■ Do this:
Set down exactly, please, each line from the one containing "Continue the Blender" through the one containing "1155)), .01, '3b3a36')", both lines included, and no other line.

■ The data:

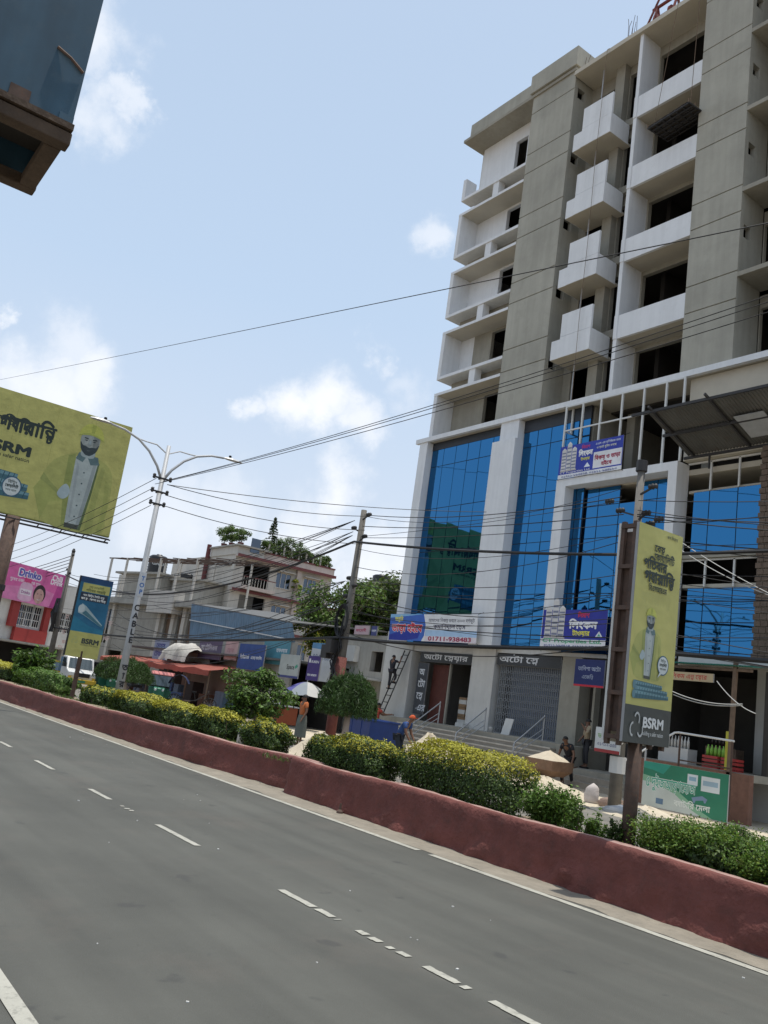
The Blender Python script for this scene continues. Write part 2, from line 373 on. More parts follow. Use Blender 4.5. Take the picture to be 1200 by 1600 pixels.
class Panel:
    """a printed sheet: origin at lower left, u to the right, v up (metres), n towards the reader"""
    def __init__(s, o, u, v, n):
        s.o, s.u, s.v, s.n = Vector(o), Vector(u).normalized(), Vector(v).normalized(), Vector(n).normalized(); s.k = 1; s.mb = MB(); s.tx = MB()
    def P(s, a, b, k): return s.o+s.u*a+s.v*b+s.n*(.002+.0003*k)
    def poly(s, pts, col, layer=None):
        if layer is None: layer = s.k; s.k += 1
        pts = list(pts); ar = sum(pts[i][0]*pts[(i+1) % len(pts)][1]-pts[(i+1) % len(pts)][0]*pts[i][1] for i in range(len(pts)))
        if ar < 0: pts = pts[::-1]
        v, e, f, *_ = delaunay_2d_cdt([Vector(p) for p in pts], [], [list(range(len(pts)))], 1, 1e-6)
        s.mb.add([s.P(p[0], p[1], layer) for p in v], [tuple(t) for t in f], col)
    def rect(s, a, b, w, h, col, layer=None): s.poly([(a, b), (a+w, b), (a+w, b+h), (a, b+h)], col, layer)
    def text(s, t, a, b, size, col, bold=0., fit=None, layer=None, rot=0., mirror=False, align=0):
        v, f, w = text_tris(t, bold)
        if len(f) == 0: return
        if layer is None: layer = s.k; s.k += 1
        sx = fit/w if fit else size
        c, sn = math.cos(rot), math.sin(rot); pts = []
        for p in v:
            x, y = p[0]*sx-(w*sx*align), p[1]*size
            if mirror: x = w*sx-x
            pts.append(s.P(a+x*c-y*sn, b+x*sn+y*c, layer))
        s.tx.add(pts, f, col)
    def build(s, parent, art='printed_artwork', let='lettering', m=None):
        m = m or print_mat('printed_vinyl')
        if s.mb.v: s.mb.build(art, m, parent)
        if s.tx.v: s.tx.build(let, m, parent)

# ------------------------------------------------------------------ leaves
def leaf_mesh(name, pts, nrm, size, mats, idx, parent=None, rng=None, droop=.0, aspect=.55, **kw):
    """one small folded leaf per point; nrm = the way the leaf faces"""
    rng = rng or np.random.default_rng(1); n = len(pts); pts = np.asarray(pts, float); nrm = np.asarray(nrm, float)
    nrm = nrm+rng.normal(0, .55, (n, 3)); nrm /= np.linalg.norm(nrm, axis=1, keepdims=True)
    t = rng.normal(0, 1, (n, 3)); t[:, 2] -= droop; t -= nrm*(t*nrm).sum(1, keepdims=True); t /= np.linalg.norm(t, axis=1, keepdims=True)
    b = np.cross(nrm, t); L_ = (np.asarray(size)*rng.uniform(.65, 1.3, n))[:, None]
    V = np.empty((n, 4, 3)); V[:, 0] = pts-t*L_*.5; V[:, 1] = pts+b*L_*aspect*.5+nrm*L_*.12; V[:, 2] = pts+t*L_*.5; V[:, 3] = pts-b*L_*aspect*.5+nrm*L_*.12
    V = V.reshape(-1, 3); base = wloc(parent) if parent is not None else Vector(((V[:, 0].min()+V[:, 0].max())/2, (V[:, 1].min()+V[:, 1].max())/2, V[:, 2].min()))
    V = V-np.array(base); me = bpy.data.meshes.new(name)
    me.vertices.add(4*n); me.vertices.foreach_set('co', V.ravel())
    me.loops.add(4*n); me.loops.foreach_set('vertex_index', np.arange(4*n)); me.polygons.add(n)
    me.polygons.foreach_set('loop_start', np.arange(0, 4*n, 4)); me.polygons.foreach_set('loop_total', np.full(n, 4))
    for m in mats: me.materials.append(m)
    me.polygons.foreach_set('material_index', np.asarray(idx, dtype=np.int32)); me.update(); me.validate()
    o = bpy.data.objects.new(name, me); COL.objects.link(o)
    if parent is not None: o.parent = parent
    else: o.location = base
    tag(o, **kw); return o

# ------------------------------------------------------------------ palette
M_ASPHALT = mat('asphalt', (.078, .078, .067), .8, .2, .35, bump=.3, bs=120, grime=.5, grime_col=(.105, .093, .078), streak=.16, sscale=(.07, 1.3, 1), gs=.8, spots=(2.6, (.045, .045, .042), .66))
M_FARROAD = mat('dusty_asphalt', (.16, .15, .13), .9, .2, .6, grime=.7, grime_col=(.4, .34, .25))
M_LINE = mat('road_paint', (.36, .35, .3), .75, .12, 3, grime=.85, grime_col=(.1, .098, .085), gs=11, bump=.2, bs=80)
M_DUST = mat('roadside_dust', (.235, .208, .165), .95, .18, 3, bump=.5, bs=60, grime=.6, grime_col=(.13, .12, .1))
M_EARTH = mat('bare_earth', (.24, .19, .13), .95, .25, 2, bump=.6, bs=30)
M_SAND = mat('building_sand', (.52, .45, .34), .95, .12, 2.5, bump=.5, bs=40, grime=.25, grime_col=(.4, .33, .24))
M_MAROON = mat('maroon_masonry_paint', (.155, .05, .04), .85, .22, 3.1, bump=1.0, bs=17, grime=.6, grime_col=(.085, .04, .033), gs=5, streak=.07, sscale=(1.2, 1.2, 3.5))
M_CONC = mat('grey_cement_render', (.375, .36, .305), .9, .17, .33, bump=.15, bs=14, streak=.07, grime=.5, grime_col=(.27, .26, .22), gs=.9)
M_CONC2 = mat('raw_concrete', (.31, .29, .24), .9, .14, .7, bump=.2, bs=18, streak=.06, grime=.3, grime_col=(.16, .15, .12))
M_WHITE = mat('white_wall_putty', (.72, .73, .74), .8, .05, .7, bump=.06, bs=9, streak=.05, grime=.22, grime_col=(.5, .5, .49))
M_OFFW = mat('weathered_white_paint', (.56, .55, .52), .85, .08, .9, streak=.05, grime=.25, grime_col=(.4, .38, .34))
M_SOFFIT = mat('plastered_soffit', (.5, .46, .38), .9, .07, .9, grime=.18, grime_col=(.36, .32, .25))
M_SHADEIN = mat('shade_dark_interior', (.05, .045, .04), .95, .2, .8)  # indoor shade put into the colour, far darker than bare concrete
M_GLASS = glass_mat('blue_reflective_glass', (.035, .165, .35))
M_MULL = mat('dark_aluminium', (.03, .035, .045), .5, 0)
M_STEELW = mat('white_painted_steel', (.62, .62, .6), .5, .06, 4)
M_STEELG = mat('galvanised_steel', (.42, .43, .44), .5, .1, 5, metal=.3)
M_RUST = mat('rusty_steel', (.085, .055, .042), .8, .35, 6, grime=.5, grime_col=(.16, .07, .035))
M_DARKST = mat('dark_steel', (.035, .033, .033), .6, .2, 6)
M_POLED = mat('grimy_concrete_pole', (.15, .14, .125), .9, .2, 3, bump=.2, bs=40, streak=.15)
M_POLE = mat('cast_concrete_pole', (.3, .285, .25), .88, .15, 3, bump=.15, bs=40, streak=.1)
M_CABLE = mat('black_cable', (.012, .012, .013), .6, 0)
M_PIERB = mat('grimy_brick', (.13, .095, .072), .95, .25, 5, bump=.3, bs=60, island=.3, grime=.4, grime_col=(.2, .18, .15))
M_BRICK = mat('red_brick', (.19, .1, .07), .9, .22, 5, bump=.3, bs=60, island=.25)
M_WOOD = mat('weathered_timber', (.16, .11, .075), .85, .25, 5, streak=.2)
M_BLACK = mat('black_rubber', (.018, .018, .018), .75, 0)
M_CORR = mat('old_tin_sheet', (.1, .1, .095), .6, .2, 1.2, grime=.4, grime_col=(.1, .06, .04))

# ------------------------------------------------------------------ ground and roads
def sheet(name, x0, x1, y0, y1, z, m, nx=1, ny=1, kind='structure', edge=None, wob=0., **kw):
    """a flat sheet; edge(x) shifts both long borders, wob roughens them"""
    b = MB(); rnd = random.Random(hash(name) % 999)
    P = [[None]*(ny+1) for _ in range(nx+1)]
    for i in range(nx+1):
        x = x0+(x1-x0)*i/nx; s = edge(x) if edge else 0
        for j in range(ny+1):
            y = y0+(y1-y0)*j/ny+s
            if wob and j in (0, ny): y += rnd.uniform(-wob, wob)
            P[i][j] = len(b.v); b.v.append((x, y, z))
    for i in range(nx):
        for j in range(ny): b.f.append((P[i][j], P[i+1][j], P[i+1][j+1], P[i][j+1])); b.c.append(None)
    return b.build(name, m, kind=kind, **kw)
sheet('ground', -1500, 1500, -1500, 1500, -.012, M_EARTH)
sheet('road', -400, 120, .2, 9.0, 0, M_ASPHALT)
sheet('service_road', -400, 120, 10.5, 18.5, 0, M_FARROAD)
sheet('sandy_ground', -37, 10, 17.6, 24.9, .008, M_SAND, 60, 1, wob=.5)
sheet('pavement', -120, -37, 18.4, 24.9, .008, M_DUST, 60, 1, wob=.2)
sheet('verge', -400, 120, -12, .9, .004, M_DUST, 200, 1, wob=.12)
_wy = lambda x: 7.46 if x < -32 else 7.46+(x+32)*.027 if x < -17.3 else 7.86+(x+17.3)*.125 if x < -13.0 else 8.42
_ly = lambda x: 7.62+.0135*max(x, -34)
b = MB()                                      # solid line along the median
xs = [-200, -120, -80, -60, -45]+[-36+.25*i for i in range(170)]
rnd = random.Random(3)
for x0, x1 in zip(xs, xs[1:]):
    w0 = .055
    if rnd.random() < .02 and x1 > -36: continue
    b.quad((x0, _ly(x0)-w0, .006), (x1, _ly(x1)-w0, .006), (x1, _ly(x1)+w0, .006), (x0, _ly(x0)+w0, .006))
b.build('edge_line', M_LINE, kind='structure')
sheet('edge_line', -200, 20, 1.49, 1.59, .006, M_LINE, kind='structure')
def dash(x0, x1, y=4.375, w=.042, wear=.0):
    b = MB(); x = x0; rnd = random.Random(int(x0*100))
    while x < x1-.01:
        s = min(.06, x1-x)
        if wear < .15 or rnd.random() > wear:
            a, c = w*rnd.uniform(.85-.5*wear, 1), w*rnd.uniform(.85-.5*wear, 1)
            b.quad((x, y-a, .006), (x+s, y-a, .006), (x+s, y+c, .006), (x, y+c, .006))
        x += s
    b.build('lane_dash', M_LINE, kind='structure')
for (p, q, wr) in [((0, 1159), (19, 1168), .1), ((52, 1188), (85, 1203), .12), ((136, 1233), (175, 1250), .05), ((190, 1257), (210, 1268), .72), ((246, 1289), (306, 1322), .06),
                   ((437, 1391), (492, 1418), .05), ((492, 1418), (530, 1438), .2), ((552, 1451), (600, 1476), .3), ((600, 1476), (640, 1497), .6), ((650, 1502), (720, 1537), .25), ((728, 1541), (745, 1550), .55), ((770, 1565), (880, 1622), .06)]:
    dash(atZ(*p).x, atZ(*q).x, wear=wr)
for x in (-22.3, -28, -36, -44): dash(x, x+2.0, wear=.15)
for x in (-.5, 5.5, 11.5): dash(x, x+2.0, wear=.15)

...

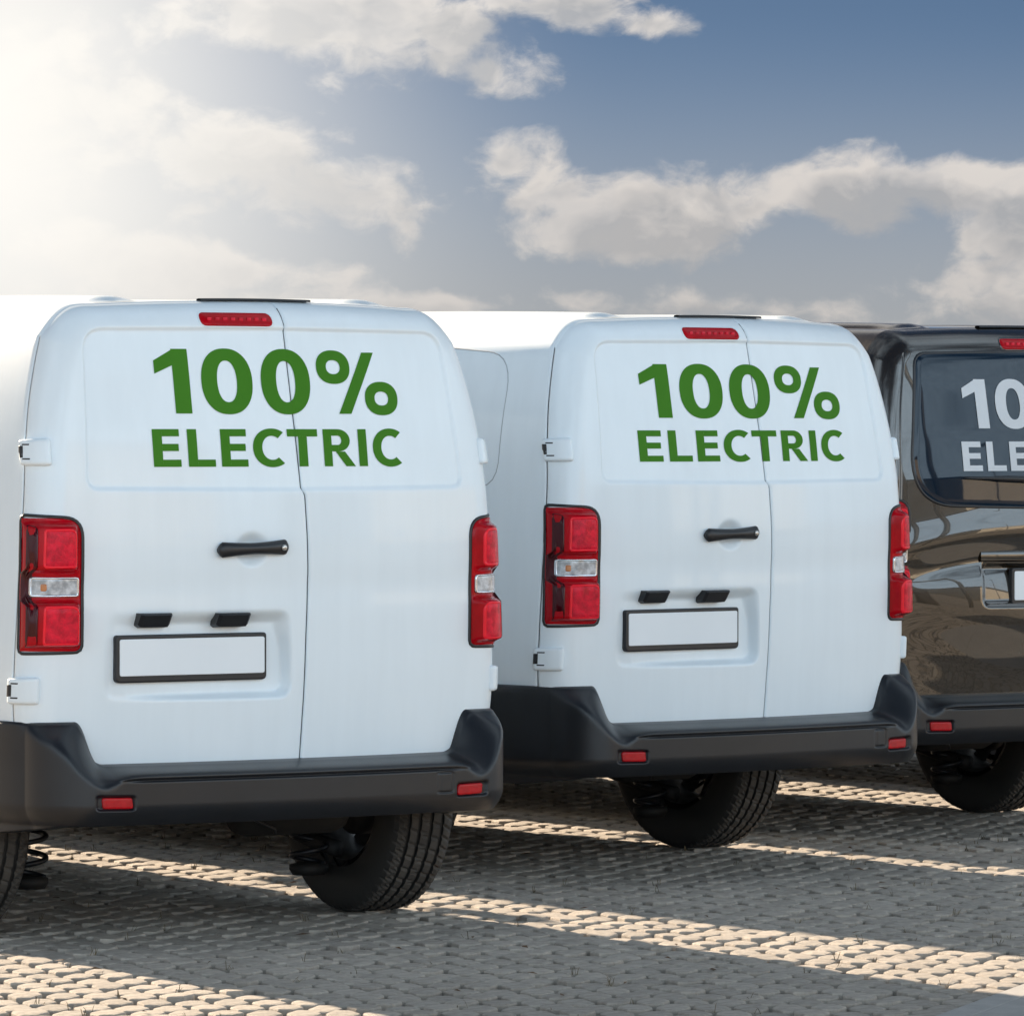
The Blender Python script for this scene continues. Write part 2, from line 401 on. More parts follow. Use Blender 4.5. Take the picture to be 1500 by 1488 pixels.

---

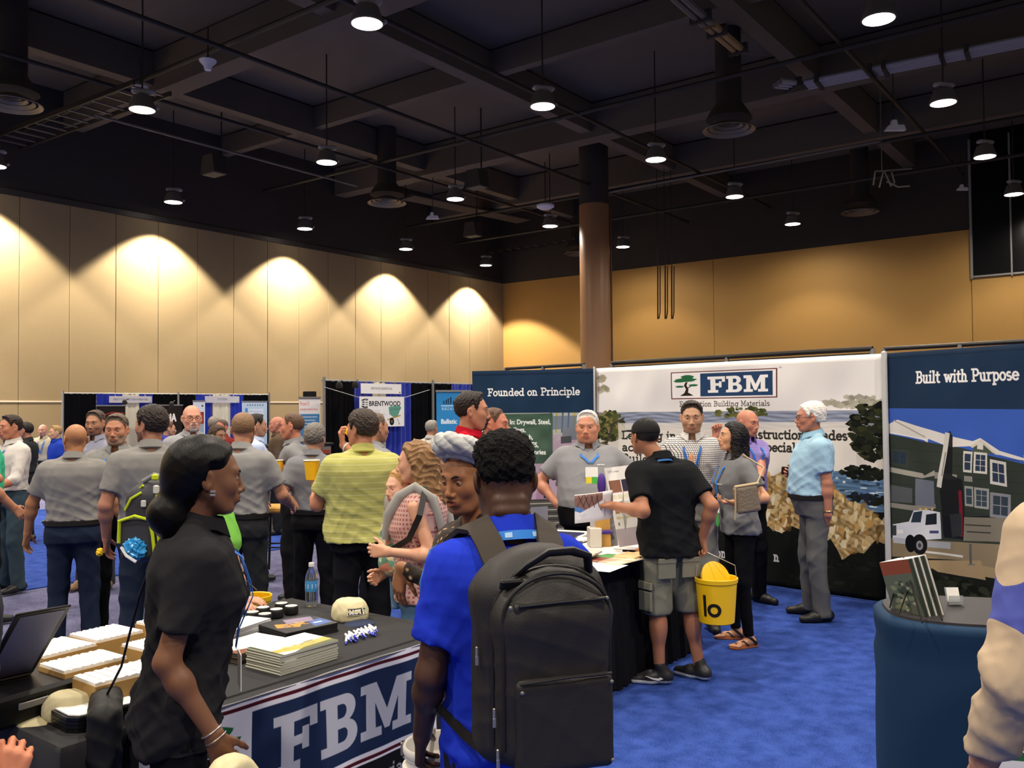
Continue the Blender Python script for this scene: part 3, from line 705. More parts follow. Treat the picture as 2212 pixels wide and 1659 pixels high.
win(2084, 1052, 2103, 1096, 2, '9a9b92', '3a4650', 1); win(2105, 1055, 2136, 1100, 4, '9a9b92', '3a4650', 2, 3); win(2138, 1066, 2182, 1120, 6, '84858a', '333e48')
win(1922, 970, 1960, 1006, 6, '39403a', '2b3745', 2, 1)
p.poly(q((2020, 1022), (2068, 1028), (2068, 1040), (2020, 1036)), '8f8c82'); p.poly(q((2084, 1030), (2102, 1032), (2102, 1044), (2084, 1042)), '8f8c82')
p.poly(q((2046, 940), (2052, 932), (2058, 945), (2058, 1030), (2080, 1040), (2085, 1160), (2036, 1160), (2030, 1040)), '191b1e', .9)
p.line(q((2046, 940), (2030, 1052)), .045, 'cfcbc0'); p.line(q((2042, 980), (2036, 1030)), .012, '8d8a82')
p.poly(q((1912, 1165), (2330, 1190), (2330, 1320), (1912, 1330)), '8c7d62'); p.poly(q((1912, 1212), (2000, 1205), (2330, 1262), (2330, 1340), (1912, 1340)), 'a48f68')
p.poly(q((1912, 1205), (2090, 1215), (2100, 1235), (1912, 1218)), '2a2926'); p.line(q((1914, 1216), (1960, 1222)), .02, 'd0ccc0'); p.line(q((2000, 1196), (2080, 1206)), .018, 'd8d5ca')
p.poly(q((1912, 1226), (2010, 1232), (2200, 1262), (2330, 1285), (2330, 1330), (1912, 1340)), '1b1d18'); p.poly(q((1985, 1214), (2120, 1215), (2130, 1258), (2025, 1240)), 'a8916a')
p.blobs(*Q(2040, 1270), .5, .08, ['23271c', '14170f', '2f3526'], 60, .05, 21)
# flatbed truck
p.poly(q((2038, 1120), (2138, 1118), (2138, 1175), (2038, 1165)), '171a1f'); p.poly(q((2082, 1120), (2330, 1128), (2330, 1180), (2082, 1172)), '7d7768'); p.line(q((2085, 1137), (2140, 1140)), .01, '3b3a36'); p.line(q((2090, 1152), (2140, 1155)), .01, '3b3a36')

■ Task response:
Continue the Blender Python script for this scene: part 3, from line 705. More parts follow. Treat the picture as 2212 pixels wide and 1659 pixels high.
win(2084, 1052, 2103, 1096, 2, '9a9b92', '3a4650', 1); win(2105, 1055, 2136, 1100, 4, '9a9b92', '3a4650', 2, 3); win(2138, 1066, 2182, 1120, 6, '84858a', '333e48')
win(1922, 970, 1960, 1006, 6, '39403a', '2b3745', 2, 1)
p.poly(q((2020, 1022), (2068, 1028), (2068, 1040), (2020, 1036)), '8f8c82'); p.poly(q((2084, 1030), (2102, 1032), (2102, 1044), (2084, 1042)), '8f8c82')
p.poly(q((2046, 940), (2052, 932), (2058, 945), (2058, 1030), (2080, 1040), (2085, 1160), (2036, 1160), (2030, 1040)), '191b1e', .9)
p.line(q((2046, 940), (2030, 1052)), .045, 'cfcbc0'); p.line(q((2042, 980), (2036, 1030)), .012, '8d8a82')
p.poly(q((1912, 1165), (2330, 1190), (2330, 1320), (1912, 1330)), '8c7d62'); p.poly(q((1912, 1212), (2000, 1205), (2330, 1262), (2330, 1340), (1912, 1340)), 'a48f68')
p.poly(q((1912, 1205), (2090, 1215), (2100, 1235), (1912, 1218)), '2a2926'); p.line(q((1914, 1216), (1960, 1222)), .02, 'd0ccc0'); p.line(q((2000, 1196), (2080, 1206)), .018, 'd8d5ca')
p.poly(q((1912, 1226), (2010, 1232), (2200, 1262), (2330, 1285), (2330, 1330), (1912, 1340)), '1b1d18'); p.poly(q((1985, 1214), (2120, 1215), (2130, 1258), (2025, 1240)), 'a8916a')
p.blobs(*Q(2040, 1270), .5, .08, ['23271c', '14170f', '2f3526'], 60, .05, 21)
# flatbed truck
p.poly(q((2038, 1120), (2138, 1118), (2138, 1175), (2038, 1165)), '171a1f'); p.poly(q((2082, 1120), (2330, 1128), (2330, 1180), (2082, 1172)), '7d7768'); p.line(q((2085, 1137), (2140, 1140)), .01, '3b3a36'); p.line(q((2090, 1152), (2140, 1155)), .01, '3b3a36')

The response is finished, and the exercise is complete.